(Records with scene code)
======

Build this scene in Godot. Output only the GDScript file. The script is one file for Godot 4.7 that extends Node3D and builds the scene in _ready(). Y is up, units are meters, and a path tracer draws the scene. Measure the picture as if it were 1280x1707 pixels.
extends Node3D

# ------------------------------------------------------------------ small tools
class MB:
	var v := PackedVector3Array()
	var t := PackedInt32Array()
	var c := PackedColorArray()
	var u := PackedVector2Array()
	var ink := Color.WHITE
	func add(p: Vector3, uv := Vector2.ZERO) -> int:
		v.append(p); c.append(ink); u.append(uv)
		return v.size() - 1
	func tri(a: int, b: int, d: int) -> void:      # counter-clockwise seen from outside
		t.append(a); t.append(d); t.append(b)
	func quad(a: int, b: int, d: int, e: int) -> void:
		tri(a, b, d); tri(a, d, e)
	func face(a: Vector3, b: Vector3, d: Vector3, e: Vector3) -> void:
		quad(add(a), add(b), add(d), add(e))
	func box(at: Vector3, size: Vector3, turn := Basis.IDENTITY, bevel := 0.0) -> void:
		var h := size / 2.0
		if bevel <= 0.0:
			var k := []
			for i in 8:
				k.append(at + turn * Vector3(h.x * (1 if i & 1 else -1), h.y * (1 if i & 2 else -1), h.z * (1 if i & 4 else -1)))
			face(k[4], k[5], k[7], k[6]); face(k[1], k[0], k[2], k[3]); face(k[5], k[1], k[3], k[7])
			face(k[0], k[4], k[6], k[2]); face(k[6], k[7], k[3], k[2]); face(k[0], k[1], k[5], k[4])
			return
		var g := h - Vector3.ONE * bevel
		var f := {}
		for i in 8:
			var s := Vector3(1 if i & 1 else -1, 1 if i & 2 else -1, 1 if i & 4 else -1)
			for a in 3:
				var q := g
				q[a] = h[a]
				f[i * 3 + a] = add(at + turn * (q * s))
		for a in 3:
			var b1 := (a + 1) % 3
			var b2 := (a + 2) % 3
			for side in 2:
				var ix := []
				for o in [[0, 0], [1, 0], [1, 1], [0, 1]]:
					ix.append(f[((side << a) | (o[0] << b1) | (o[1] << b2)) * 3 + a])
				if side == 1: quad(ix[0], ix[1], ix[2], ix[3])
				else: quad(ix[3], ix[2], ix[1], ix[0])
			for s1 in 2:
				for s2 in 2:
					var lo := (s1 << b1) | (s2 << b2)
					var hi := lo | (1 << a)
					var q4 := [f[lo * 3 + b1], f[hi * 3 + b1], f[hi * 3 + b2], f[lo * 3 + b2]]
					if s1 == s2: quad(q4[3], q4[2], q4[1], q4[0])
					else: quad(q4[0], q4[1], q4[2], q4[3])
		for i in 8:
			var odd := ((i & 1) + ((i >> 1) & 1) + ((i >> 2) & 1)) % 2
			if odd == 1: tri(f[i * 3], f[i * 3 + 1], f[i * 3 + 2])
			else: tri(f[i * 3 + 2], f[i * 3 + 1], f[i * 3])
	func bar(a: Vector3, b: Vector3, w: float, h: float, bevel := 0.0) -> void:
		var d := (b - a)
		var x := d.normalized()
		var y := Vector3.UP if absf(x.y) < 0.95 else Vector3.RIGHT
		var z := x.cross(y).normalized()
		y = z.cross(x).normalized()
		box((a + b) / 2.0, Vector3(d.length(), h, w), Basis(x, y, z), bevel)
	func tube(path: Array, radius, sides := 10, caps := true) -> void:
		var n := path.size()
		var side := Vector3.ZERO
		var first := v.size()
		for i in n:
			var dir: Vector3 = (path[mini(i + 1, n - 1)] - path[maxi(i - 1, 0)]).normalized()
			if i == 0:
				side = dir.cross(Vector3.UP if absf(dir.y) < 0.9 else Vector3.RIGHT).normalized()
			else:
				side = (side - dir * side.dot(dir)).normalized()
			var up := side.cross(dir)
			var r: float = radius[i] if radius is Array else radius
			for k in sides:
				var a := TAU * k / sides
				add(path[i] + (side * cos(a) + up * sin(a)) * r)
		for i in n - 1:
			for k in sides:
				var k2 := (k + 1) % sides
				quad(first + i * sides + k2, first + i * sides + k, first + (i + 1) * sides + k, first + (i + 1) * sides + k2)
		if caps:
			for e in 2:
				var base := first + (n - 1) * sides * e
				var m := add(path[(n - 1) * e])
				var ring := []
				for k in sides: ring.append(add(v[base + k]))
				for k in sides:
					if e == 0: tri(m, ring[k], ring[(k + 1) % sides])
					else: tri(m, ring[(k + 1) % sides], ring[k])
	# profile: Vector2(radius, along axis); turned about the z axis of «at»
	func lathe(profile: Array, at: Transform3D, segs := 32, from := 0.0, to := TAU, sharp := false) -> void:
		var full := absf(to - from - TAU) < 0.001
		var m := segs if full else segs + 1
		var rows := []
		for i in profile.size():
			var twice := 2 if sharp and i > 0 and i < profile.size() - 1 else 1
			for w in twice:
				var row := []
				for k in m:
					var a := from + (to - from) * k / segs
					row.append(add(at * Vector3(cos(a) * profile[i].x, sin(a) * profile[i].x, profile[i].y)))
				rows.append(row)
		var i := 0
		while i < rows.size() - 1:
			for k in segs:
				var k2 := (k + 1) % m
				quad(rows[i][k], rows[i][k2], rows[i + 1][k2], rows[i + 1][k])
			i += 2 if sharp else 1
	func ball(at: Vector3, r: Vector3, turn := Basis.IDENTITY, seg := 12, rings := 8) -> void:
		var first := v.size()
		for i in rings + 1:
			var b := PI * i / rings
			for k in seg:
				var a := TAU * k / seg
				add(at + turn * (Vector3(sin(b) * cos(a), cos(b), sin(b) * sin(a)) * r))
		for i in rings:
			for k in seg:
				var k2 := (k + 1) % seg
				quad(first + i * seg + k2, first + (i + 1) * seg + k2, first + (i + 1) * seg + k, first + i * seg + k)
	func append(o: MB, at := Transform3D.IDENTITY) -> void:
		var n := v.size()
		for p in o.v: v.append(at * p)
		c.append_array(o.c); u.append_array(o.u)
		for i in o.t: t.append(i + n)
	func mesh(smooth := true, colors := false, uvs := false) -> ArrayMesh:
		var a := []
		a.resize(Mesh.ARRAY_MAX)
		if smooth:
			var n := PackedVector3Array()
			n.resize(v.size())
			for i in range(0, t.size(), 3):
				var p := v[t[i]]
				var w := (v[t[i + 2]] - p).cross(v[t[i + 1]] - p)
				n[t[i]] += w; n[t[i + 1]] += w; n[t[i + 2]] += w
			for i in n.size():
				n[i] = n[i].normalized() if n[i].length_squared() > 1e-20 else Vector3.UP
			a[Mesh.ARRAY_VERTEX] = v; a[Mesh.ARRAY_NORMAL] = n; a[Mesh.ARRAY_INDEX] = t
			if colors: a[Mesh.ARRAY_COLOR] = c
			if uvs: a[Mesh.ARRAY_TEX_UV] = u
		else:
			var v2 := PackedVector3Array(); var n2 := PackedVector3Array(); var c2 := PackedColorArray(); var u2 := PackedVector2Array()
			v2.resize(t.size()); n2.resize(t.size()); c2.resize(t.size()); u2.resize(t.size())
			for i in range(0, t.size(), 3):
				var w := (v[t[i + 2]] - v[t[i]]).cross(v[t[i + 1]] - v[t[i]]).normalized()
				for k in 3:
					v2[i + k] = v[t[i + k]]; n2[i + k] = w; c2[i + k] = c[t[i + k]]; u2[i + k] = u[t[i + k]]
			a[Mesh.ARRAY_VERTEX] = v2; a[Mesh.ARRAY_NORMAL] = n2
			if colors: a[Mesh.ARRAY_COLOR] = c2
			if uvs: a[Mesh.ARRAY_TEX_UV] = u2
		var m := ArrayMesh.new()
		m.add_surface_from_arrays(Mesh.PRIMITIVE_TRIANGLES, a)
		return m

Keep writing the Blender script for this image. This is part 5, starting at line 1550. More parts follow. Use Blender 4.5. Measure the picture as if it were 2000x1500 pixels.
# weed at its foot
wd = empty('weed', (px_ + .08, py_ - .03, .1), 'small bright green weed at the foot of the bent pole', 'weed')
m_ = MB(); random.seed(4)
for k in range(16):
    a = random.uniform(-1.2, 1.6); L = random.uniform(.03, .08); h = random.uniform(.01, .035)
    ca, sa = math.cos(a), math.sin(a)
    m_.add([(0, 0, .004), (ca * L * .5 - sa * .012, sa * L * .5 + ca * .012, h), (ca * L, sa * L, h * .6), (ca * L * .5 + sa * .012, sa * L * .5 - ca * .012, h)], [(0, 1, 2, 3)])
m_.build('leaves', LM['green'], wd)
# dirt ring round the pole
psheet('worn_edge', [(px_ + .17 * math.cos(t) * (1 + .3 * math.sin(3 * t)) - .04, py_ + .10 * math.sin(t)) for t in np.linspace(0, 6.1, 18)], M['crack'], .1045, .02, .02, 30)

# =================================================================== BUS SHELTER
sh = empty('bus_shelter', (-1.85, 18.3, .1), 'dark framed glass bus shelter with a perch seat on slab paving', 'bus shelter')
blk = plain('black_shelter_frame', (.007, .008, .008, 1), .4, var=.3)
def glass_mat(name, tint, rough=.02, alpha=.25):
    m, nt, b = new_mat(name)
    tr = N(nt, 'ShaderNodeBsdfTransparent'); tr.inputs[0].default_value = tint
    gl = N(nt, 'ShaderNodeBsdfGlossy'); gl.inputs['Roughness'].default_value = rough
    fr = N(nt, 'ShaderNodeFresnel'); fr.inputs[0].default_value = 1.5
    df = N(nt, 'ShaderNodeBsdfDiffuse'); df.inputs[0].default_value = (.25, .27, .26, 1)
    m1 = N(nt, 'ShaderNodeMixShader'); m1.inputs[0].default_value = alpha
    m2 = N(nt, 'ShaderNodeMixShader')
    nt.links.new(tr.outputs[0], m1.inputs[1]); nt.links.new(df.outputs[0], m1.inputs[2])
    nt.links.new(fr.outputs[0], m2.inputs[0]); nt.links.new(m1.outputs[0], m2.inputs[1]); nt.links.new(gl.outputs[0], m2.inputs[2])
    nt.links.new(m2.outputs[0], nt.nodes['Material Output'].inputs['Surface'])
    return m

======

→ Task brief
Across the entries, how many lines hold the word "script"? Say only the number.

→ Response to the task
2